* **Objective**: Go through the listing beneath this task and return every line that carries the string "scene".
--- start ---
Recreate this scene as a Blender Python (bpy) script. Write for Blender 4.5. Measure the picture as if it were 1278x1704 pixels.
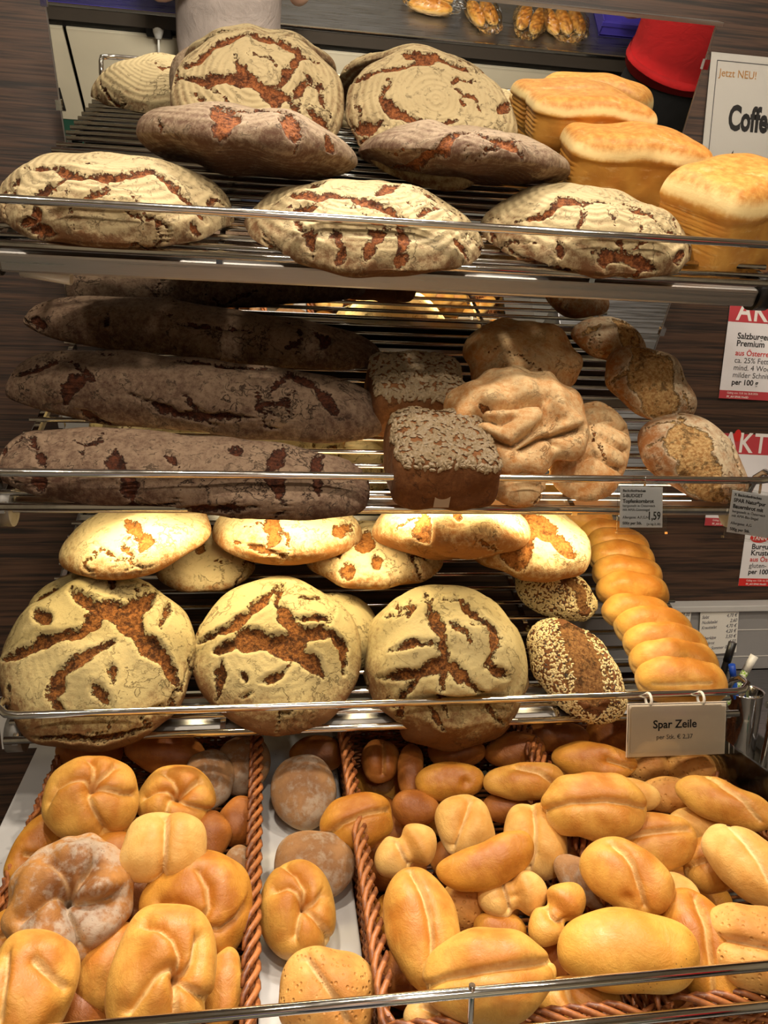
import bpy, bmesh, math, random
import numpy as np
from mathutils import Matrix, Vector

for o in list(bpy.data.objects): bpy.data.objects.remove(o)
scene = bpy.context.scene
COL = scene.collection

# ------------------------------------------------------------------ camera
F_PX = 1287.0; CXP, CYP = 639.0, 852.0; ZC = 1.70          # focal length in pixels of the 1278x1704 frame, lens height
def _n(v):
    v = np.array(v, float); return v/np.linalg.norm(v)
_D = _n((-221.6, 7300, F_PX)); _X = np.array((8596., 34., F_PX)); _X = _n(_X-_D*_X.dot(_D)); _Y = np.cross(_X, _D)
CM = np.array([_X, _Y, -_D])                                # world = CM @ (right, down, forward)
CAM = np.array((0, 0, ZC))
cd = bpy.data.cameras.new('camera'); cam = bpy.data.objects.new('camera', cd); COL.objects.link(cam)
cd.sensor_fit = 'VERTICAL'; cd.sensor_height = 36.0; cd.lens = F_PX/1704*36; cd.clip_start = .02
r, d, f = CM[:, 0], CM[:, 1], CM[:, 2]
cam.matrix_world = Matrix(((r[0], -d[0], -f[0], 0), (r[1], -d[1], -f[1], 0), (r[2], -d[2], -f[2], ZC), (0, 0, 0, 1)))
scene.camera = cam

# ------------------------------------------------------------------ world, lights, exposure
w = bpy.data.worlds.new('world'); scene.world = w; w.use_nodes = True
w.node_tree.nodes['Background'].inputs[0].default_value = (1, .86, .68, 1)
w.node_tree.nodes['Background'].inputs[1].default_value = .018
def lamp(name, loc, target, power, size, col, spread=math.pi, sizey=None):
    L = bpy.data.lights.new(name, 'AREA'); L.energy = power; L.color = col; L.spread = spread
    L.shape = 'RECTANGLE'; L.size = size; L.size_y = sizey or size
    o = bpy.data.objects.new(name, L); COL.objects.link(o); o.location = loc
    o.rotation_euler = (Vector(target)-Vector(loc)).to_track_quat('-Z', 'Y').to_euler(); return o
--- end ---
* **Solution**:
Recreate this scene as a Blender Python (bpy) script. Write for Blender 4.5. Measure the picture as if it were 1278x1704 pixels.
scene = bpy.context.scene
COL = scene.collection
scene.camera = cam
w = bpy.data.worlds.new('world'); scene.world = w; w.use_nodes = True